One of the members of our turning club upgraded his Tormek with a diamond coated stone (not sure which type) and despite his initial reservations about the diamonds wearing off very quickly is still happy with it after a year or so.
 
Thanks both.
I should probably have mentioned that I have a Creusen 8" grinder with red O'Donnell wheels that I'll use for shaping the tools once I've got the extra Tormek base so the Tormek itself will just be used for sharpening.
 
So I to CT yesterday, having convinced myself that I could justify a new T7.

I spoke to Martin Brown (Brimarc) who said that my stone would be fine for ages yet and also gave me suggestions as to how to improve the drive to the wheel (it slips a bit sometimes).

I ended up just getting an SVS-50 jig and a base to use the Tormek rest (and jigs) with the grinder.

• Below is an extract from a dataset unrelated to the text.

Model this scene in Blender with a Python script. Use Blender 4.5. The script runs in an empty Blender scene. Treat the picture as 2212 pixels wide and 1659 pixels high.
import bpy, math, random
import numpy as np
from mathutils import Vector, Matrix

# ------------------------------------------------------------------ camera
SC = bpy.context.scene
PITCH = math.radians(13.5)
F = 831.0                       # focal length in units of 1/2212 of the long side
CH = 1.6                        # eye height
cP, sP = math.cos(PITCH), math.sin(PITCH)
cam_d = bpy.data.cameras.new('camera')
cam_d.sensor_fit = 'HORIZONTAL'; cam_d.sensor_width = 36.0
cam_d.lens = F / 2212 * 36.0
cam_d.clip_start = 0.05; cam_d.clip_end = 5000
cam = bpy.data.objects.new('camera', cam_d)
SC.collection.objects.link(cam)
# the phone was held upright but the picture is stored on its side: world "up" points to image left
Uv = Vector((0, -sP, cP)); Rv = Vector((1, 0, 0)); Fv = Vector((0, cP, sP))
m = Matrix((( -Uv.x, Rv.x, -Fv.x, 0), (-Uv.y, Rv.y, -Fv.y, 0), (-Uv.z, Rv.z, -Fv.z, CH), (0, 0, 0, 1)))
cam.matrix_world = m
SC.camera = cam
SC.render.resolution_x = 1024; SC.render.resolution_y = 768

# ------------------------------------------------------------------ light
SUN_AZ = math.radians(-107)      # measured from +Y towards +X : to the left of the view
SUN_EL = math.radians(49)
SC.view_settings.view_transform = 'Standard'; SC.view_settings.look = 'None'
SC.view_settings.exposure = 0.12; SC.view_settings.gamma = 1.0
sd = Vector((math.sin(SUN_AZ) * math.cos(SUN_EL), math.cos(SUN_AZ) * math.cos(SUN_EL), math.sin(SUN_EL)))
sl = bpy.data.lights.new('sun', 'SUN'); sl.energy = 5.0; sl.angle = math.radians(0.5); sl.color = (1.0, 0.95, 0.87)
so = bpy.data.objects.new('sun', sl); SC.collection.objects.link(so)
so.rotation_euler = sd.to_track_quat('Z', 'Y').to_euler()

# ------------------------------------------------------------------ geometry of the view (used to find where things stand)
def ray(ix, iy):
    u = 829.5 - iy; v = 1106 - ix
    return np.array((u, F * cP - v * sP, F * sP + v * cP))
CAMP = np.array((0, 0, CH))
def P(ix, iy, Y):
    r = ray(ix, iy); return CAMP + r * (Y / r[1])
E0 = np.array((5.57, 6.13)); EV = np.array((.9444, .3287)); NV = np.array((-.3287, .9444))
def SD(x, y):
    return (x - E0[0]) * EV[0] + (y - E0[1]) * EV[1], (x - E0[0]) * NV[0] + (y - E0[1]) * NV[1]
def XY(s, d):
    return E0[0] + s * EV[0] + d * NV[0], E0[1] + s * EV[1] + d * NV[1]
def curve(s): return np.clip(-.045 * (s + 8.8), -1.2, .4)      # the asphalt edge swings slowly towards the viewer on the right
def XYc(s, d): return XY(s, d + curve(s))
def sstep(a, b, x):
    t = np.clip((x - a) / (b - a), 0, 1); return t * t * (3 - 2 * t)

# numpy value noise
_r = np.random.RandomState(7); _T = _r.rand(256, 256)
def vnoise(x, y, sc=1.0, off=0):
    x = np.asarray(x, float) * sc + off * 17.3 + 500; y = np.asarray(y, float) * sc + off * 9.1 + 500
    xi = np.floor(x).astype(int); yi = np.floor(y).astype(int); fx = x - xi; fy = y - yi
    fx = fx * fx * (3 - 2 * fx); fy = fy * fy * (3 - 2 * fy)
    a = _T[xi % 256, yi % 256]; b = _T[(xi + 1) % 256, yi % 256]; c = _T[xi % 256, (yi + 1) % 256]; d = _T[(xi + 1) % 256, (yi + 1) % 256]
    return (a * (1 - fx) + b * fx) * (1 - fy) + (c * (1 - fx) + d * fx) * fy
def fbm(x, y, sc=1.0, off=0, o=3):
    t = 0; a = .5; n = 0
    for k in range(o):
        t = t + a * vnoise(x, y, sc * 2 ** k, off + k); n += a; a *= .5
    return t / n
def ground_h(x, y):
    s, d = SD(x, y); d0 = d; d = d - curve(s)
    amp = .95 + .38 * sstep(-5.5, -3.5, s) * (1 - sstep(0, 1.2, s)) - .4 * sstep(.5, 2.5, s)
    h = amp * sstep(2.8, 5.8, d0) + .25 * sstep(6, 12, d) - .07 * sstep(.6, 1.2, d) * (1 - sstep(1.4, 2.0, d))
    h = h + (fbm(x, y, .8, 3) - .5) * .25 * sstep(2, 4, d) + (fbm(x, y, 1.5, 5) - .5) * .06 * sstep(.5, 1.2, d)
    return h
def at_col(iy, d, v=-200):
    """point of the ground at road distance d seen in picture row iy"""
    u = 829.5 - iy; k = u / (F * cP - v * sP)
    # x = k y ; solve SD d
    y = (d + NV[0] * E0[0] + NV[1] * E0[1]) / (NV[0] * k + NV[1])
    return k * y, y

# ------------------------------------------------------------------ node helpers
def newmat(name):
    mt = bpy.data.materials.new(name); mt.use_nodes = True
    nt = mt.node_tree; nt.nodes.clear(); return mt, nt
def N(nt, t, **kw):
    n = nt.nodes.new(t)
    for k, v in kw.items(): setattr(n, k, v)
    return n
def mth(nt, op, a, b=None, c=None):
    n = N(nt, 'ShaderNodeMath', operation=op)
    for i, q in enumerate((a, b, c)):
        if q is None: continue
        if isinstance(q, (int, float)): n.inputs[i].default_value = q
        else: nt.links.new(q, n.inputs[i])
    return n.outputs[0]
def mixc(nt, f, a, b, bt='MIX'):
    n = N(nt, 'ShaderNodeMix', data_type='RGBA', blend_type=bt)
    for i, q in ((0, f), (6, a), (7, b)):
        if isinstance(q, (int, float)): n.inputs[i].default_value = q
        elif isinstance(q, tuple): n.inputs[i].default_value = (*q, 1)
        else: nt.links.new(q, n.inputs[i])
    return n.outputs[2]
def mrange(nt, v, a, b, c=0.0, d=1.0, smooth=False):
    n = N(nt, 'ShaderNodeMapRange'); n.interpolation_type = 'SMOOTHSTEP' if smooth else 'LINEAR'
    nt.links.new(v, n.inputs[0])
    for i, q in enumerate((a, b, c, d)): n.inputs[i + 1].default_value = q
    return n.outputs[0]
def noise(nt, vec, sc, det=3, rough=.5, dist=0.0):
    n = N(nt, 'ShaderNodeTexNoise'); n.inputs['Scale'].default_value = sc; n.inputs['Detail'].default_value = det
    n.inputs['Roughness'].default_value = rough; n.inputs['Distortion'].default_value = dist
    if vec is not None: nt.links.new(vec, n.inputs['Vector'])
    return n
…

Thanks Martin - nice to deal with someone who doesn't make you buy what you don't need :)
 
Having used my Tormek 2000 for long spells when I then needed to or had the inclination to grind and hone every tool in the workshop. I ofter had to run the diamond resurfacing tool to level the stone my first stone was so worn it only just made the water. My second stone seemed to wear a lot faster, so I got my grown up children to buy me a a diamond faced wheel from T_J tools this works great and you don't get that awful grey soup slop in the trough. Should have got one before. 8) 8) :D

Richard
 
I'll also sing the praises of the diamond wheel- compared to the wheel that came with it. I assume you've stuck a magnet on the side of the water trough Richard so it catches all the metal waste ?
Welcome to the forum by the way ;)

Sent from my GT-I9300 using Tapatalk
 
The generally accepted technique for a Tormek slipping drive wheel is to unscrew and take off the honing wheel and the with the machine switched on, take 80 -100 grit sandpaper and just rough up the wheel tyre a little. That extra friction should be enough to improve the drive. Whilst its undone check the shaft for gunk and if mucky give it a wipe with a fresh cloth dipped in meths.
 
My wheel was continually slipping until I made two washers out of old car tyre inertube now no slip.

Thanks for the message ColeyS21 yes the magnet stuck on the outside of the trough was the first thing I did.